彼は毎日送られてくるカセットテープに吹き込まれた内容をもとに、様々なミッションをこなしていく。

ミッションの内容は特に難しいことではなく、何気ない日常的なことばかり。

自転車に乗ること(少年や大人は貸してくれないので結局子供に借りる笑)→三輪車に乗る幼稚園児みたいだが無事クリア(笑)

コスプレして仮装パーティに参加、10メートルの高さからプールに飛び込む、お酒を飲んで女性(ポールダンサー)と仲良くなって踊る、スズキを釣る(バーやクラブで知り合ったばかりの女性とセックスしろといった難易度が高いミッションも!)

目的がよく分からないミッションを真面目に淡々とこなす日々のなかで、男は同じ回復プログラムに参加する風変わりな女と出会う。

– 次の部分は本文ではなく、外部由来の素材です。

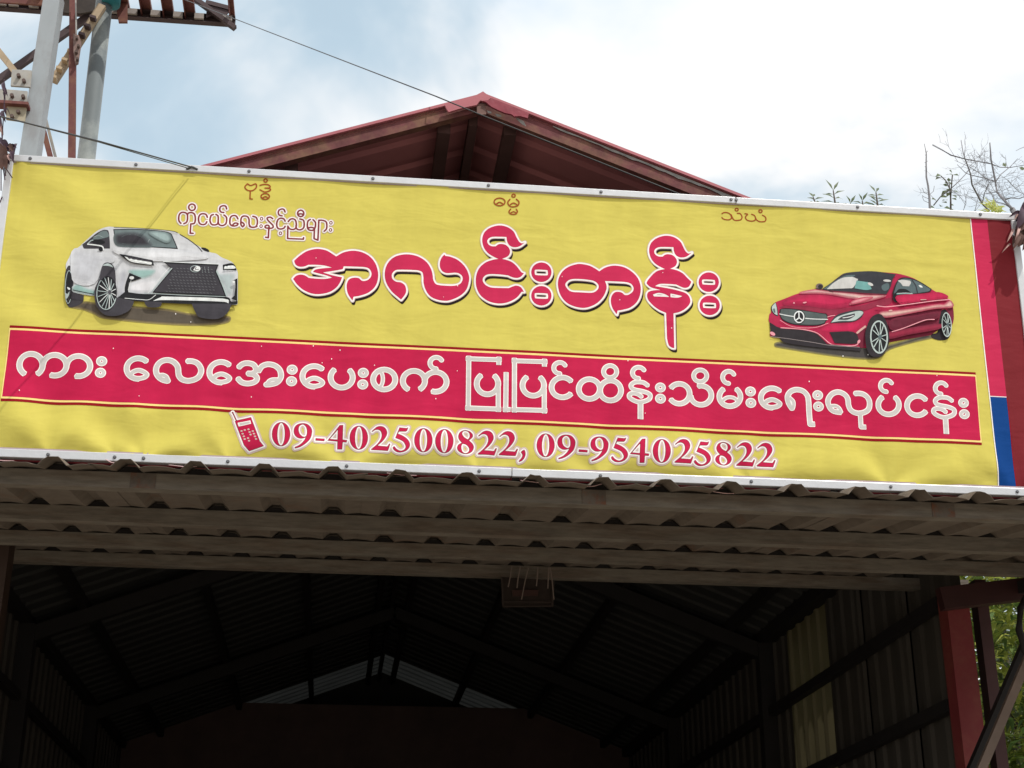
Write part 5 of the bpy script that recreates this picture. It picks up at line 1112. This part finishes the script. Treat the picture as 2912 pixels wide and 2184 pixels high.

ダンス、歌、逆立ち、プールへの飛び込み、林檎が好きなこと。

覚えていること、忘れてしまったこと、間違った記憶。

すべてが少しづつ、紐解かれていく…。

テーマや舞台は近未来、SFだがチープでレトロな世界観。

そこがなんともいえない。

ザ・ボーイの奏でる音楽がルパンみたいなジャズですごくお洒落!

記憶、思い出の大切さ、それを失ってしまうことの辛さ。

一度記憶を失ってしまえば、それ以上大切な思い出を忘れることはない。

それはある意味、幸せなことなのかも知れない。

もし、すべての人間が記憶を失くしたら。

世界から争いは消えるのだろうか?

そんなくだらないことが頭に浮かびました。